Wed, Jul 24, 2019 - Page 3 News List

Two NSB officials detained over scandal

TOO DUTY FREE:Amid allegations that officials on presidential trips have long taken advantage of streamlined customs, prosecutors will look into incidents from Ma’s terms

By Jason Pan  /  Staff reporter

The headquarters of the Ministry of Justice’s Investigation Bureau, which is responsible for the investigation into a cigarette-smuggling scandal, is pictured in New Taipei City on Monday.

Photo: Huang Chieh, Taipei Times

Two National Security Bureau (NSB) employees were detained with restricted communication yesterday on suspicion of involvement in a smuggling scandal.

New Power Party Legislator Huang Kuo-chang (黃國昌) on Monday accused NSB official Wu Tsung-hsien (吳宗憲) of attempting to take advantage of streamlined customs clearance given to officials accompanying President Tsai Ing-wen (蔡英文) on overseas visits to illegally bring a large quantity of cigarettes into the country.

Wu allegedly ordered more than 9,200 cartons of various brands of cigarettes through China Airlines’ (CAL) online duty-free store before leaving Taiwan as part of Tsai’s delegation on a trip to the Caribbean.

The cartons were kept in a warehouse at Taiwan Taoyuan International Airport belonging to China Pacific Catering Services, a firm affiliated with CAL, the Customs Administration said yesterday in a statement.

The Taipei District Prosecutors’ Office said that all 10 suspects in the case are military personnel assigned to jobs in the bureau.

The office requested detention for the two main suspects, Wu and presidential security staffer Chang Heng-chia (張恒嘉), due to their conflicting accounts and the likelihood that they would collude or tamper with evidence.

The other eight were released, after posting bail ranging from NT$200,000 to NT$500,000, pending an investigating into alleged breaches of the Anti-Corruption Act (貪污治罪條例) and the Tobacco and Alcohol Administration Act (菸酒管理法), prosecutors said.
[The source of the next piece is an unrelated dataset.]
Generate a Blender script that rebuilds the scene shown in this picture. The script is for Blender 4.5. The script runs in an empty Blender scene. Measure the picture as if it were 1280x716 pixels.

Prosecutors said they are also investigating potential involvement by CAL executives and other government officials.

The probe would also expand to cover official trips made during former president Ma Ying-jeou’s (馬英九) administration, as lawmakers have alleged that bureau units colluded with CAL and government officials to smuggle tobacco and alcohol into Taiwan aboard presidential flights.

According to reports by the Chinese-language Mirror Media magazine, which cited information provided by a CAL source, people in Ma’s presidential entourages allegedly used their privilege to bypass regular customs clearance and bring duty-free tobacco and alcohol into the country.

About 300 cartons of cigarettes were brought in after Ma’s visit to Africa and South America in January 2014, and 1,800 cartons were brought in after another trip in July that year, the magazine reported.

Ma’s final two overseas trips, in July 2015 and March 2016, saw about 3,000 and 3,677 cartons brought into the country respectively, it said.

The magazine reports did not say how much alcohol was smuggled.

Media commentators said that the issue stretches back to the administration of former president Lee Teng-hui (李登輝), while others said that under Chang Kai-shek (蔣介石), smuggling of duty-free items and luxury goods on returning from official trips was a “regular feature” exploited by national security officials and people close to the president.

Bureau Director-General Peng Sheng-chu (彭勝竹) and chief aide-de-camp to the president Chang Chieh (張捷) have resigned over the scandal.

The Ministry of National Defense yesterday confirmed that Chang has been demoted and reassigned as an advisory member of the Army Command Headquarters Office.